I am sorry if I am too much 'off topic'

quickly graded some native 4K RAW footage and some at higher frame rates. I'm no expert in video editing, but the timeline was smooth. Of course it wasn't real time at first, because for that you'd probably need a RED Rocket-X card, but after some pre-render,
I still doubt if it will be fast enough for me. (because a few 4k clips, is a different story than a 60 minutes HD / 2k movie)
It will definitely be faster than my current Mac Pro. But for an almost 6 year old computer I don't think a geekbench over 11K is that bad. I don't know if the Geekbench says a lot, but I do see i7 3930K configurations (without overclocking) over 20K, while the i7 3770 K gets around 15-17K.
I will ask those guys their opinion as well


By Apple selling a computer with graphics card X, they accidentally made graphics card Y and Z fully compatible

This is a bit worrying, because if you get your Hackintosh to work, it's very possible, that your hardware will not be supported in a new version of OSX (for example in 2 years or so). That's a reason for me to stay as close to buyers guide as possible (so at least more people will have the problem ;) )


I just launched Premiere CC to check and Mercury works both via CUDA and OpenCL. If it didn't, all you'd have to do is simply adding the model number of your card in a text file in the premiere app folder to enable hardware processing (that happens in Windows and real Mac Pros as well).

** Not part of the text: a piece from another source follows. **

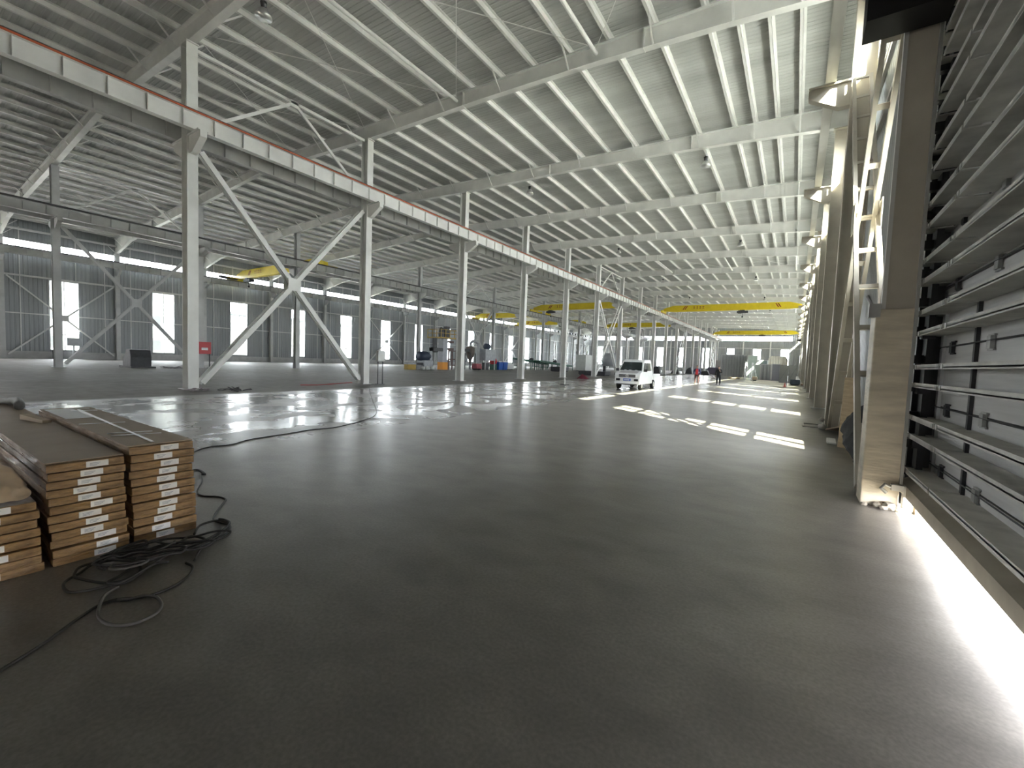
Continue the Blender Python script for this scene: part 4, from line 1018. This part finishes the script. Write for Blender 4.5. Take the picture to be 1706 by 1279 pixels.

I know. I had to do this with my current Videocard in my Mac Pro as well. (Only a pity I didn't know this the first 3 years I had the computer.)
Thanks again!
 
I still doubt if it will be fast enough for me. (because a few 4k clips, is a different story than a 60 minutes HD / 2k movie)
It will definitely be faster than my current Mac Pro. But for an almost 6 year old computer I don't think a geekbench over 11K is that bad. I don't know if the Geekbench says a lot, but I do see i7 3930K configurations (without overclocking) over 20K, while the i7 3770 K gets around 15-17K.
I will ask those guys their opinion as well
That Geekbench advantage shows that for tasks that benefit from brute processing power, the more cores, the better (rendering, compressing, etc...). You could build a hackintosh around a 2011 socked intel CPU and stick in an IvyBridge-E or even wait for Haswell-E, but the price difference is a lot bigger than the performance increase that will offer. Besides, 2011 sockets bring some difficulties for the hackintosh due to power management not working (The CPU is always at full speed, even when not under load). You might as well build a XEON hackintosh, but then you'll be spending as much as on a real mac pro/coffee maker.


This is a bit worrying, because if you get your Hackintosh to work, it's very possible, that your hardware will not be supported in a new version of OSX (for example in 2 years or so). That's a reason for me to stay as close to buyers guide as possible (so at least more people will have the problem ;) )
The trend is to add compatibility. Only in rare cases apple has removed backwards compatibility and it was usually software stuff (Rosetta...). Also, as a professional, updating OSX won't be as frequent as it is with a home computer. In the studio we still have an old eMac that serves its purpose beautifully (not iMac, eMac).
 
Palit PCX NE5X770H1042J JetStream GTX 770 2GB - seems to work OOTB with "GraphicsEnabler=No" and Apple Drivers. I haven't tested the NVIDIA drivers. Also detects it as "NVIDIA GK104 2048 MB" instead of GTX 770.

MacOS X 10.5.8 - Machine-specs below.